I still dont see how the ship could right itself unless port bulkheads failed. Sinking more or less flat fore-aft suggests transverse bulkheads failed. Though, if we supposed that in fact the bow sections remained clear of water that might help explain it
 
>>As to the steam, honestly I dont know. The rule of thumb calculation demonstrates that there was enough pure energy in the steam being created to displace that amount of water every second, on and on indefinitely. If anything, the mechanical inefficiencies in the engines probably waste most of the energy of the steam.
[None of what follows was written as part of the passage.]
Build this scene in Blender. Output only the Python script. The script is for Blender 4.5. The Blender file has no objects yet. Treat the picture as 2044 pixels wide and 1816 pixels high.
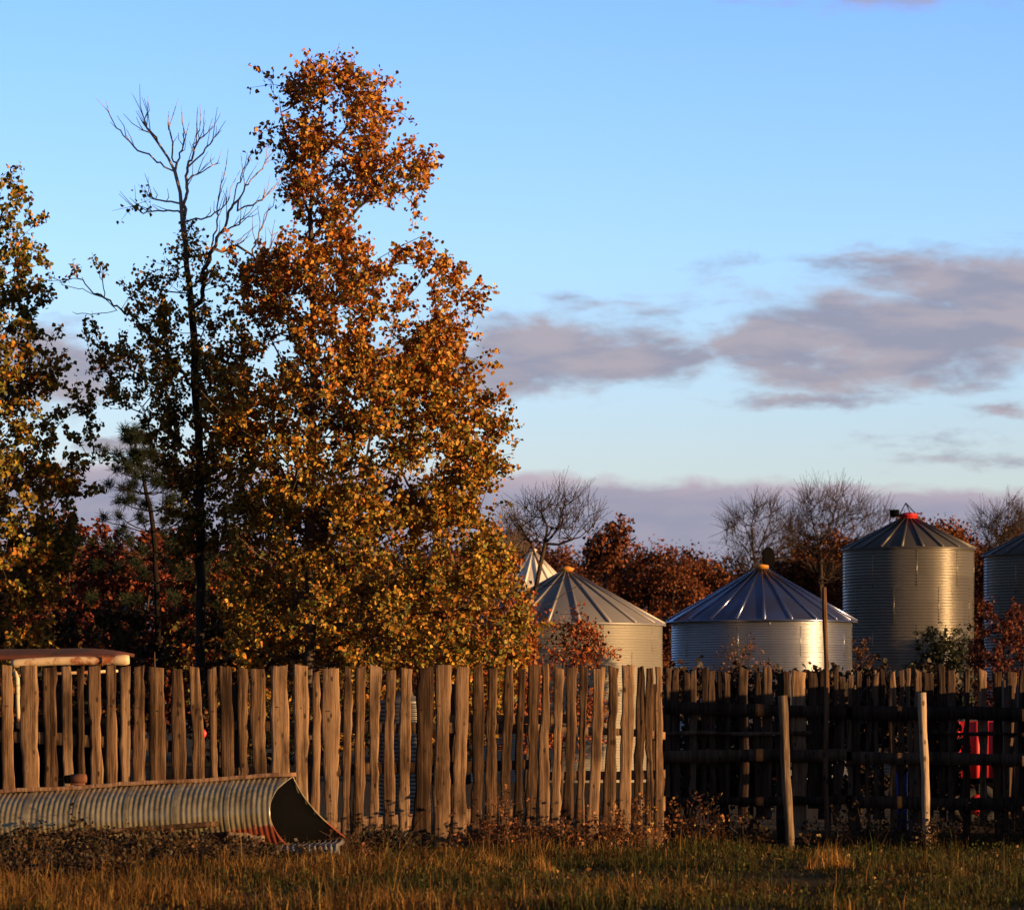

The principle of forcing out water is just the same as a piston driven up by steam.<<

A piston is completely different as water.

>>In fact, if the steam pressure fell over a few minutes but nonetheless it was a steam explosion which was the second serious damaging blast, then there must have been a very high overpressure for this time. Enough to drive water into port compartments while simultaneously out of starboard ones, perhaps?<<

No.
And how do you know that the "second explosion" was caused by steam?


>> >>Portholes didnt right the ship, nor sink it.<<
Yes, they can! According on which side they are open and how many they can help to sink a ship faster and also to create an additional list.

Exactly. They can help sink a ship. Not, sink a ship.<<

In a storm with portholes open they sure will sink a ship.
 
>>And how do you know that the "second explosion" was caused by steam?
i dont. thats the problem. But something did happen to all the steam in 18 boilers.

>>In a storm with portholes open they sure will sink a ship.